Short problem:
Keep to the lines from the line containing "Recreate this scene" through the line containing "return tuple(out)": copy them exactly and leave every picture out.

Record list:
- - - - - - -

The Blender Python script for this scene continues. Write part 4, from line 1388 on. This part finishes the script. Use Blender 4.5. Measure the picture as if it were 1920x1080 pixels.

- - - - - - -

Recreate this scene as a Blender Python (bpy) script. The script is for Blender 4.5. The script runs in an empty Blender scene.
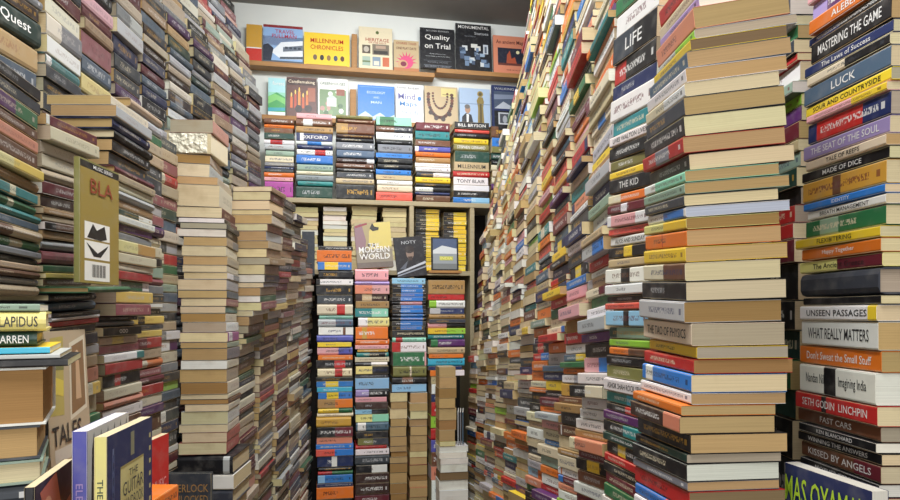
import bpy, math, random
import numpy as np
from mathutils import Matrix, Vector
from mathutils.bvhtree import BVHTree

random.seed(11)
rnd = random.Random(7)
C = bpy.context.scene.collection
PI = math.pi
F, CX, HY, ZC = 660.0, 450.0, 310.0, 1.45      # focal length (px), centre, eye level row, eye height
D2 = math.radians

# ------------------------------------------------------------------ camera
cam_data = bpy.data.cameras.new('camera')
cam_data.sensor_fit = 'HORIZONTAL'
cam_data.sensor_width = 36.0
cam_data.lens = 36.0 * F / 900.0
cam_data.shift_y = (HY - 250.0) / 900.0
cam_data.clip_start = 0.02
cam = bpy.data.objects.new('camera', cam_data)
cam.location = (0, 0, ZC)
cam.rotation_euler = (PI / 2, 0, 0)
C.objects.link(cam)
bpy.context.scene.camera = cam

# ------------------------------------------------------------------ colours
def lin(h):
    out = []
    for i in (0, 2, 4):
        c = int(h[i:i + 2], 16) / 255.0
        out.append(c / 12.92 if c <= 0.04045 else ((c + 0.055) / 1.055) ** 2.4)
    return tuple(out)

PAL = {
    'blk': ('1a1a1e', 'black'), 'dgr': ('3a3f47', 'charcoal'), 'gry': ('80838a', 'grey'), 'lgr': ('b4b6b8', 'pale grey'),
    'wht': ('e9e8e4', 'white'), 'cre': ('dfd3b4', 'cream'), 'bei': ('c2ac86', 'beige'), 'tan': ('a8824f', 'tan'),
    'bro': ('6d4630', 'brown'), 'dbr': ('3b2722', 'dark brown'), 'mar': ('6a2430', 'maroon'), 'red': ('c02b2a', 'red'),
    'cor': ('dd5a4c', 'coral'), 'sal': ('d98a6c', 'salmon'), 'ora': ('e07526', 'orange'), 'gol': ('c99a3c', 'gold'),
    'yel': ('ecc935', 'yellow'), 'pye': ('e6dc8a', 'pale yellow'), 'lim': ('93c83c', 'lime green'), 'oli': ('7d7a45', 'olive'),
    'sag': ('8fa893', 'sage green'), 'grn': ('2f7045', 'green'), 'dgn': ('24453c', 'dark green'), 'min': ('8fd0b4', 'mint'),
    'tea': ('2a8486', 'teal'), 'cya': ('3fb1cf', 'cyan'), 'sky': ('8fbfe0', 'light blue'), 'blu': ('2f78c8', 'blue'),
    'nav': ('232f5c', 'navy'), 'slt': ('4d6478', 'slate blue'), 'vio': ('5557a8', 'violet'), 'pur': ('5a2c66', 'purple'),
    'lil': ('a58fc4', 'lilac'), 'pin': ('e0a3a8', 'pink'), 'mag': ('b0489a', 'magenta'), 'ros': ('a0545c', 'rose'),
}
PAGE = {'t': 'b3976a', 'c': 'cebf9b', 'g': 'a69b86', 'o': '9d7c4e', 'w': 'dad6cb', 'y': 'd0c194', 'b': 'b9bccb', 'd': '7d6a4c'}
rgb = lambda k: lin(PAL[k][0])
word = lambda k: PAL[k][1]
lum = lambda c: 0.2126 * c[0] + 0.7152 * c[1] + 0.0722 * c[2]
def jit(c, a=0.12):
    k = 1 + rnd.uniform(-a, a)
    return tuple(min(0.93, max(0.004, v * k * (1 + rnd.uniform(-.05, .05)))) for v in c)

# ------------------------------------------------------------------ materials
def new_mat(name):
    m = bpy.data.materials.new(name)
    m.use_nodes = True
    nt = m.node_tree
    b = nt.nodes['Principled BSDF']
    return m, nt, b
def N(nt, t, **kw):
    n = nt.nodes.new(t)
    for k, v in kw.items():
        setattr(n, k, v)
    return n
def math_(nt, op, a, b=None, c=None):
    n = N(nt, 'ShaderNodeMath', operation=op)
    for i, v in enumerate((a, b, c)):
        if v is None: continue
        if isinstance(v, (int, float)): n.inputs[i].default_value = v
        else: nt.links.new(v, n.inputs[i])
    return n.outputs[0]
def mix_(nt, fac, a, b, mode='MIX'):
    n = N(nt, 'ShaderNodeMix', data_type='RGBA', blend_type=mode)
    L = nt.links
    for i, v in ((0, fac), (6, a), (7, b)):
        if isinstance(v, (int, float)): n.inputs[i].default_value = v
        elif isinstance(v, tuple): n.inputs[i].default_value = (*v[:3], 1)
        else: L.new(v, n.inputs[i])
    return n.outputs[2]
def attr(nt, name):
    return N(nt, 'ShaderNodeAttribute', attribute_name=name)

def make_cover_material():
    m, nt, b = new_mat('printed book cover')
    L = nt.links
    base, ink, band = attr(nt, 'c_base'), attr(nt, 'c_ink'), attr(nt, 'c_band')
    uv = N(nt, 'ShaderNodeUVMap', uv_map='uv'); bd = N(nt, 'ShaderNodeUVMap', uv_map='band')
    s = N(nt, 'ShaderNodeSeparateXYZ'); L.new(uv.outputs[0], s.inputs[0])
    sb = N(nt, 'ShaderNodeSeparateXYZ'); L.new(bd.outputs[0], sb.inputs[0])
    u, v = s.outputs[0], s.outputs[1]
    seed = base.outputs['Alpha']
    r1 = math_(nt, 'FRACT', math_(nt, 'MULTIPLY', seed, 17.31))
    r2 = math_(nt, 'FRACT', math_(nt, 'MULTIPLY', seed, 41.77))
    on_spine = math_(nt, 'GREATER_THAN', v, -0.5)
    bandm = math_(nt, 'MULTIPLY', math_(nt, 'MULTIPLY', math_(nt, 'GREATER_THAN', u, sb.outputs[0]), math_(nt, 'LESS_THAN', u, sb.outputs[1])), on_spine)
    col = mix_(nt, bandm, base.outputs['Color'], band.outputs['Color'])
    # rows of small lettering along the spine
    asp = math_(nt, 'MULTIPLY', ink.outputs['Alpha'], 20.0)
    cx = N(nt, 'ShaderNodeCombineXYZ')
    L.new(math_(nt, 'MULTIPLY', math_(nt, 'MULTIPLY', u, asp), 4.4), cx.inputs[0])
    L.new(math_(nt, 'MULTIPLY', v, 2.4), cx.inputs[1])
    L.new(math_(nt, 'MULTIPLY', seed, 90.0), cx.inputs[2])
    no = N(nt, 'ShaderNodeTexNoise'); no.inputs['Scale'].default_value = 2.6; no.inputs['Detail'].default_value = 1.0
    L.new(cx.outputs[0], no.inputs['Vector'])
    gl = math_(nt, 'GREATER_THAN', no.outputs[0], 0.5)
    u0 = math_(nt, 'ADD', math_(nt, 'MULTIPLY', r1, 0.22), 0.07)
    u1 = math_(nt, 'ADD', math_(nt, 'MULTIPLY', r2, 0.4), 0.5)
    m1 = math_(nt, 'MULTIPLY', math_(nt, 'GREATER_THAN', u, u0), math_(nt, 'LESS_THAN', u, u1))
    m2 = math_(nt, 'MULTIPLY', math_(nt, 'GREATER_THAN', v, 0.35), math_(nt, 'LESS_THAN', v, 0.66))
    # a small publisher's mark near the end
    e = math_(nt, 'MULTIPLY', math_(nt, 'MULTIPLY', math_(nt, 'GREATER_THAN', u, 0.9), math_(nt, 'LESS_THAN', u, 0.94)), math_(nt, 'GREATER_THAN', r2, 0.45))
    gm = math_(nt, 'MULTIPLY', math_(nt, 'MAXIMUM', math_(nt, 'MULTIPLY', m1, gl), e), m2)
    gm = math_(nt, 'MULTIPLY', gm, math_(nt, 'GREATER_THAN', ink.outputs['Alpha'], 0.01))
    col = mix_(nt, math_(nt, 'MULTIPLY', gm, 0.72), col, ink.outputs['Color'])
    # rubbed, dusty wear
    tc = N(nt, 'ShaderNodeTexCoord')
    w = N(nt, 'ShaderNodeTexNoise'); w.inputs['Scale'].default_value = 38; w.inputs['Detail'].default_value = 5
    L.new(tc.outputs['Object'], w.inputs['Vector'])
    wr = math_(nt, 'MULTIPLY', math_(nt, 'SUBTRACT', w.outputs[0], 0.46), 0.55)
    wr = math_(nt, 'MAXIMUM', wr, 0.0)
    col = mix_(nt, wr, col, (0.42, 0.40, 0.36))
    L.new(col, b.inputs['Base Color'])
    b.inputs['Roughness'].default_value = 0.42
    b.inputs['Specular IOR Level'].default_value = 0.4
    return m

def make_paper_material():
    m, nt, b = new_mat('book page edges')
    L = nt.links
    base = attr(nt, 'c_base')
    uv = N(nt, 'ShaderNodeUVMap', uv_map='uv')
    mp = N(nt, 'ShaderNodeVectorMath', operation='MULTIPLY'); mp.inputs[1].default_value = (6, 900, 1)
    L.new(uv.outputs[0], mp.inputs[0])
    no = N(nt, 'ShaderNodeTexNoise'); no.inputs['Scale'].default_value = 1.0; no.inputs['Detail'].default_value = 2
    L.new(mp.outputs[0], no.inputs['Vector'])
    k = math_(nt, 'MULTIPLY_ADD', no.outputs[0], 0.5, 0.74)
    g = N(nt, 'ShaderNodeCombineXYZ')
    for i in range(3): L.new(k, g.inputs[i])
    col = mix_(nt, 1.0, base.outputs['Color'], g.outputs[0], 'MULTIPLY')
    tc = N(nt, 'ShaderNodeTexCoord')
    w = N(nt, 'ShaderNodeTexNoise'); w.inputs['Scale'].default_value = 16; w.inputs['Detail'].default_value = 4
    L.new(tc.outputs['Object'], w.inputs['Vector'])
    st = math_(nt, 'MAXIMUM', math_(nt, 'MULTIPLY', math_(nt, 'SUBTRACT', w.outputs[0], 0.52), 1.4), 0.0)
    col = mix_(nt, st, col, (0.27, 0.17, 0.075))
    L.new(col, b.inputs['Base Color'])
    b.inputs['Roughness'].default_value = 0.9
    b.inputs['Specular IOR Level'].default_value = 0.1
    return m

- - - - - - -

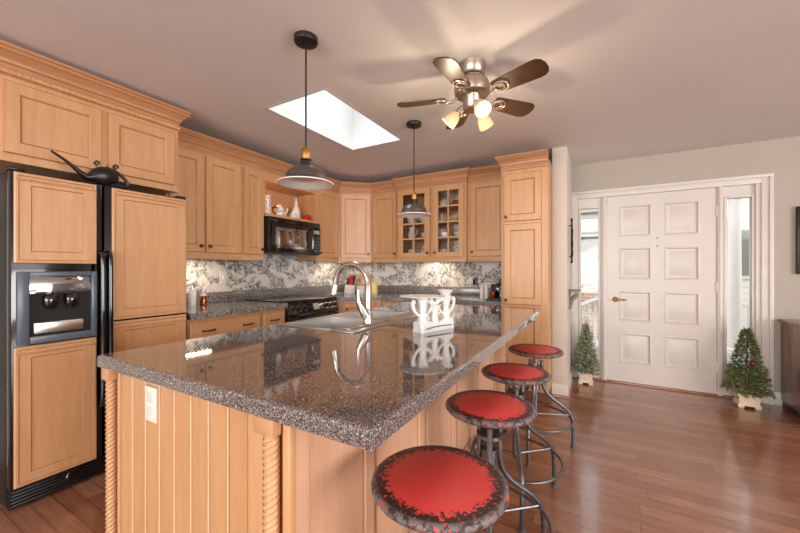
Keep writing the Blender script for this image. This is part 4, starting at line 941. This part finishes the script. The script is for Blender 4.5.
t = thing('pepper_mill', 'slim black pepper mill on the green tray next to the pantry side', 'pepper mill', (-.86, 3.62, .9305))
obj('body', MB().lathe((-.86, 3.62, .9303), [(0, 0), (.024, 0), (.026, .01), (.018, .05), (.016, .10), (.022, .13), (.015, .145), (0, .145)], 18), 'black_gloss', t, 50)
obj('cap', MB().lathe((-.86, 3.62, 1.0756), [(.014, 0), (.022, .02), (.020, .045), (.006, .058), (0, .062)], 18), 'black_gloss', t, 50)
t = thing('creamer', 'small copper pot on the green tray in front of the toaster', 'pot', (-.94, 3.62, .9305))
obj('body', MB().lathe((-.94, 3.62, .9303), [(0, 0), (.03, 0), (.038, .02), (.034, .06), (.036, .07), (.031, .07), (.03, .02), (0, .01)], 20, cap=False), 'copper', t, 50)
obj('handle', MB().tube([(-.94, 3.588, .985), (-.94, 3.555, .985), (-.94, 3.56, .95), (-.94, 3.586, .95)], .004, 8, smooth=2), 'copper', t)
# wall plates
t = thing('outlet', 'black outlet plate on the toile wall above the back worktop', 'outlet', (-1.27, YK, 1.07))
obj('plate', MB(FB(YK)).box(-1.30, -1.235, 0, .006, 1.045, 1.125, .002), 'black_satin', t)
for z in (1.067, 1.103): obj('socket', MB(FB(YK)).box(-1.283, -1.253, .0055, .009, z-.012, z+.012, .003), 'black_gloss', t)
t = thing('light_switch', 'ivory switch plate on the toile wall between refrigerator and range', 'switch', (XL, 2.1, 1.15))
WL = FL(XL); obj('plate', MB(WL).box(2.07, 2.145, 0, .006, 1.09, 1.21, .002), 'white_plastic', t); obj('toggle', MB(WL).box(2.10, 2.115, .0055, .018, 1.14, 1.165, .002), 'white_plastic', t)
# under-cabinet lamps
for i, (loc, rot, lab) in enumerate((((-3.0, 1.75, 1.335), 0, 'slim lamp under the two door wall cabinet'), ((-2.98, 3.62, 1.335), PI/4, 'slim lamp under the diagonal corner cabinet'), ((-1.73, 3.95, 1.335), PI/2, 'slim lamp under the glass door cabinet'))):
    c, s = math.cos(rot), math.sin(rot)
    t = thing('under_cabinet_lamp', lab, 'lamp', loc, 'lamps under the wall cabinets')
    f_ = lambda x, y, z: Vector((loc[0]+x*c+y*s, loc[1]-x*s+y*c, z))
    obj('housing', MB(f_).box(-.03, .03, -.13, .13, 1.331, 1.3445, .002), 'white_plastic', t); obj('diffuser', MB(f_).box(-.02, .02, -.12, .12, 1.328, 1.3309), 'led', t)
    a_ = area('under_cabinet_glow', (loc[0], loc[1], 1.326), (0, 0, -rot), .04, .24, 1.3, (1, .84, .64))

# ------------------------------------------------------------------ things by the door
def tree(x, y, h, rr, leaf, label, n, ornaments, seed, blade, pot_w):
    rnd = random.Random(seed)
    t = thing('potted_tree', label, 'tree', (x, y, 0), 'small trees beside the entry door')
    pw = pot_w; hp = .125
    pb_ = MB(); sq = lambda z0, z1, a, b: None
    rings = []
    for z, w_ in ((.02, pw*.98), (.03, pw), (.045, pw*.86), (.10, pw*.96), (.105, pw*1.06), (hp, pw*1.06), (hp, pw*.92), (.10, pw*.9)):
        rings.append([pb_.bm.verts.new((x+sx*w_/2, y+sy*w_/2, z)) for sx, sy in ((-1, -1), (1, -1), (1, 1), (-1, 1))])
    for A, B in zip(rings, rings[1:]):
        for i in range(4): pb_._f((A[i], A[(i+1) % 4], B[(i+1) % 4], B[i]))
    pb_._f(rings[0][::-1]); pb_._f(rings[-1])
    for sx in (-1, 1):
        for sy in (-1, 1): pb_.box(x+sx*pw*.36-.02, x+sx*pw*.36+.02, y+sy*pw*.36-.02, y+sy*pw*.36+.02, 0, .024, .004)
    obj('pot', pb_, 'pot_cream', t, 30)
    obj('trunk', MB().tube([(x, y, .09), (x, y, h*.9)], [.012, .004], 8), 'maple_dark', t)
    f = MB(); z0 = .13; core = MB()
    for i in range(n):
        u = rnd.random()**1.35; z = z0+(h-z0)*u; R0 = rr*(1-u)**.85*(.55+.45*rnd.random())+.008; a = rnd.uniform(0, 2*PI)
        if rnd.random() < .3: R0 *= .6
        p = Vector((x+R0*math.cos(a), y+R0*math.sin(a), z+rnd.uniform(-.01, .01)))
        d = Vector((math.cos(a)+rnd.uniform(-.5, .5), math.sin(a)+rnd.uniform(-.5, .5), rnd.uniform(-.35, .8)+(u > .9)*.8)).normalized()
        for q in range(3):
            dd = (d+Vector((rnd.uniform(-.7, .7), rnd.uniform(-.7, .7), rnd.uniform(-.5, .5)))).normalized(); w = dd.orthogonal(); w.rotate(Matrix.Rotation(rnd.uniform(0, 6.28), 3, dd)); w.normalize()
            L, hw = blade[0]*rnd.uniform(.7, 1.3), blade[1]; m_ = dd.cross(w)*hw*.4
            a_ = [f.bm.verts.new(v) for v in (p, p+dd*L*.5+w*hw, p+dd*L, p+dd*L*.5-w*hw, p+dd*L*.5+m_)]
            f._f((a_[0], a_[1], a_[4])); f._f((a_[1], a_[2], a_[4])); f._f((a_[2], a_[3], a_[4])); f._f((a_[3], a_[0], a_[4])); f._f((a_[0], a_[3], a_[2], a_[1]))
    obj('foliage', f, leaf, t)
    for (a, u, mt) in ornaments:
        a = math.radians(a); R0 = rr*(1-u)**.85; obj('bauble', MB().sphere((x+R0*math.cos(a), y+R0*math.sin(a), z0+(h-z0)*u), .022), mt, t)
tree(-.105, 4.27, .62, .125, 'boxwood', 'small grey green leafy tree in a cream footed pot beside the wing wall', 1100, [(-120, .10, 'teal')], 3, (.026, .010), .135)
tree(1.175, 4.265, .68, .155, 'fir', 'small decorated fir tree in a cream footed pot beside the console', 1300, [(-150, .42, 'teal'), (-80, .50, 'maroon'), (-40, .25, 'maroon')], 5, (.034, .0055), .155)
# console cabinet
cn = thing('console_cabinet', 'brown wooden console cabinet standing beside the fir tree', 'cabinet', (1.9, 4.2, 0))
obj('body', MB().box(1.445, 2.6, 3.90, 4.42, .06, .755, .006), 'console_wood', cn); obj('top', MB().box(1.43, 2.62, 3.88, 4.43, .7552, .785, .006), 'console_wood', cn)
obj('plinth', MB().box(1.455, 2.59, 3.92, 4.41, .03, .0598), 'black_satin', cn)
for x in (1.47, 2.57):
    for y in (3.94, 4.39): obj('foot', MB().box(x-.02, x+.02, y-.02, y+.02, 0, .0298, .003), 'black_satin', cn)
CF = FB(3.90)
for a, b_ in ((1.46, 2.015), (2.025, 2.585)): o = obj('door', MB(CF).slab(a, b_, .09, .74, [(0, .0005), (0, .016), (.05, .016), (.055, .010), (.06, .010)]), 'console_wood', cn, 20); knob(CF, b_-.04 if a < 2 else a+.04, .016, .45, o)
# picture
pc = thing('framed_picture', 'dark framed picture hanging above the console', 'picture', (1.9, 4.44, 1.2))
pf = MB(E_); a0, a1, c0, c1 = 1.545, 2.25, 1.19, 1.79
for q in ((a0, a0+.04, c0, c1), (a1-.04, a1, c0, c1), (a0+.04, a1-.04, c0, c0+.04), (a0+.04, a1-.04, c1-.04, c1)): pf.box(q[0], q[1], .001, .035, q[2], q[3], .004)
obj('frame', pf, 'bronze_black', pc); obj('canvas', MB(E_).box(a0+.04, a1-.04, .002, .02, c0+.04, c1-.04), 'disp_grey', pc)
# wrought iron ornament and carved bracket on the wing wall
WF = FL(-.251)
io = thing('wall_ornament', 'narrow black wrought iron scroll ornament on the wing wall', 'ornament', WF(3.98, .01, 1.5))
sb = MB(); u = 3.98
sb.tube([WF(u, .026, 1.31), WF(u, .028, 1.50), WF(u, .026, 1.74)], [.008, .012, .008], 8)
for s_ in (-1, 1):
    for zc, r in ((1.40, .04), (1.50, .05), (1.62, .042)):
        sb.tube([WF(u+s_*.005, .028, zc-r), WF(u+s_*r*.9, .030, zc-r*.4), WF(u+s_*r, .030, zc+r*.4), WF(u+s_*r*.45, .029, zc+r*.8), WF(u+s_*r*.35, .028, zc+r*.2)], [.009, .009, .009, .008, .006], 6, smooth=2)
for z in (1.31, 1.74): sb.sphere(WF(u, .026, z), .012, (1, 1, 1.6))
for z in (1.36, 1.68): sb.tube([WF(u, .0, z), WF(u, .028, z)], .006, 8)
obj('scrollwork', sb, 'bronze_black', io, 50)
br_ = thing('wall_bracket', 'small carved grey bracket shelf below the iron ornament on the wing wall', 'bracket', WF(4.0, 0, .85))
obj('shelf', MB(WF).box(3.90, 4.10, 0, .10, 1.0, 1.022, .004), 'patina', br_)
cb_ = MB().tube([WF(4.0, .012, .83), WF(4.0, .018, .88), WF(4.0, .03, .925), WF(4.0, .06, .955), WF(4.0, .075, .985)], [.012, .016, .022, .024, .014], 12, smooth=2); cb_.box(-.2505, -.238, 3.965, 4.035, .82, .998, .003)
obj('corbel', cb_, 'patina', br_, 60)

- - - - - - -

Finished answer:
Recreate this scene as a Blender Python (bpy) script. The script is for Blender 4.5. The script runs in an empty Blender scene.
import bpy, math, random
import numpy as np
from mathutils import Matrix, Vector
from mathutils.bvhtree import BVHTree

random.seed(11)
rnd = random.Random(7)
C = bpy.context.scene.collection
PI = math.pi
F, CX, HY, ZC = 660.0, 450.0, 310.0, 1.45      # focal length (px), centre, eye level row, eye height
D2 = math.radians

# ------------------------------------------------------------------ camera
cam_data = bpy.data.cameras.new('camera')
cam_data.sensor_fit = 'HORIZONTAL'
cam_data.sensor_width = 36.0
cam_data.lens = 36.0 * F / 900.0
cam_data.shift_y = (HY - 250.0) / 900.0
cam_data.clip_start = 0.02
cam = bpy.data.objects.new('camera', cam_data)
cam.location = (0, 0, ZC)
cam.rotation_euler = (PI / 2, 0, 0)
C.objects.link(cam)
bpy.context.scene.camera = cam

# ------------------------------------------------------------------ colours
def lin(h):
    out = []
    for i in (0, 2, 4):
        c = int(h[i:i + 2], 16) / 255.0
        out.append(c / 12.92 if c <= 0.04045 else ((c + 0.055) / 1.055) ** 2.4)
    return tuple(out)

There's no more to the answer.